Giving Compass' Take:

• Imogen Calderwood highlights issues that face Muslim women in England, emphasizing economic issues over the burqa debate. 

• How can funders help support Muslim women in culturally sensitive ways? What challenges do minority women face? 

• Learn how to support Muslim-American communities


In total, there are around  2.7 million Muslim people in the UK. While there are no official estimates of the number of women who wear veils, it’s reportedly very few. In France, for example, which has a larger Muslim population than the UK, it’s no more than a couple of thousand women.

But this debate about burqas stretches significantly further. Against a background of Brexit, which has already divided the nation, it’s become about migration, integration, and Islamophobia — with some raising concerns that it has the potential to encourage violence.

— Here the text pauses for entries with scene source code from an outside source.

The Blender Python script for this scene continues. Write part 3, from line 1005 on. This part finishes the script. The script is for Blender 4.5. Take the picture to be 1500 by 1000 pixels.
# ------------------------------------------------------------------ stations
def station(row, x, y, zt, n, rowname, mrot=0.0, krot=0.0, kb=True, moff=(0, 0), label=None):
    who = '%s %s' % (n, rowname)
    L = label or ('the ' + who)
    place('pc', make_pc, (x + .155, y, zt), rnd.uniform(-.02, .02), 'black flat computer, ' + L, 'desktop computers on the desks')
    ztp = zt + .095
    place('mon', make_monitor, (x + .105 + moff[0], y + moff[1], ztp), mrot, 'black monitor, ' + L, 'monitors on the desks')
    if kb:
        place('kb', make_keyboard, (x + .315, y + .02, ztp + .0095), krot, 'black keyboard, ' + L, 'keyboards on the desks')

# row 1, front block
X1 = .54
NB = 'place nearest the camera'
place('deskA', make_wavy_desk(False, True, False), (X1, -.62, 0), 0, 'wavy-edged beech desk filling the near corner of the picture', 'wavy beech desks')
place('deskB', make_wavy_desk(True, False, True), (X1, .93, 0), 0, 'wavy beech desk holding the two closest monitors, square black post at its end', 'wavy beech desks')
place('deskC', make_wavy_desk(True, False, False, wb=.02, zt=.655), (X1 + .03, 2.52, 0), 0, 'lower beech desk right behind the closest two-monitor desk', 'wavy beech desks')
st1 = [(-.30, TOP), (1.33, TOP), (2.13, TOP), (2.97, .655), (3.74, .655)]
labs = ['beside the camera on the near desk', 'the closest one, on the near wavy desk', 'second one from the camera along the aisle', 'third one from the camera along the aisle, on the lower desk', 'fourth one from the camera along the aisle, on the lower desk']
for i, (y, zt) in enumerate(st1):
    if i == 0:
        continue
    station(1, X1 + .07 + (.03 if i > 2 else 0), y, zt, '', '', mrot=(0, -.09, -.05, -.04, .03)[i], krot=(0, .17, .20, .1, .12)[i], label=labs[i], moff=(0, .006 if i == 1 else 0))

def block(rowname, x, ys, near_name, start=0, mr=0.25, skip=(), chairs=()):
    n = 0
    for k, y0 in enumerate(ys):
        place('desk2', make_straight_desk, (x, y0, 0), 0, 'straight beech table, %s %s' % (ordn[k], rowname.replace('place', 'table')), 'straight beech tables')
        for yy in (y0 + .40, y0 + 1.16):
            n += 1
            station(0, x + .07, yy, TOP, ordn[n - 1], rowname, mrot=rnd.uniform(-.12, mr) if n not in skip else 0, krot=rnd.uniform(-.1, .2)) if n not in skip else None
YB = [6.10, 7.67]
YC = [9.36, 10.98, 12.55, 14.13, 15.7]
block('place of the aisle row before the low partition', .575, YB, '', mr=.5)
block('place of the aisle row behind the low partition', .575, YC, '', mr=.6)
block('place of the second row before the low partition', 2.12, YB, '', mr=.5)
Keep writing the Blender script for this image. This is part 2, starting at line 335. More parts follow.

For James Kirkup, director of the Social Market Foundation, an independent London-based think tank, the “suggestion that this is a debate about the welfare and freedom of Muslim women is a little hard to swallow.”

“There are social and economic problems that affect far more Muslim women: They’re more likely to be in poor health, less likely to be employed, and less likely to speak functional English than any other group,” he added, in an article for CNN.

“If a fraction of the political energy expended on the burqa debate focused on those issues, things might just improve for those women, and the country as a whole," he said.

One of these issues, for example, is that Muslim women are the most economically disadvantaged group in British society, according to the women and equalities committee.

“We have found the reasons behind this to be varied and complex,” the committee said in a 2016 report. “They include: discrimination and Islamophobia, stereotyping, pressure from traditional families, a lack of tailored advice around higher education choices, and insufficient role models across education and employment.”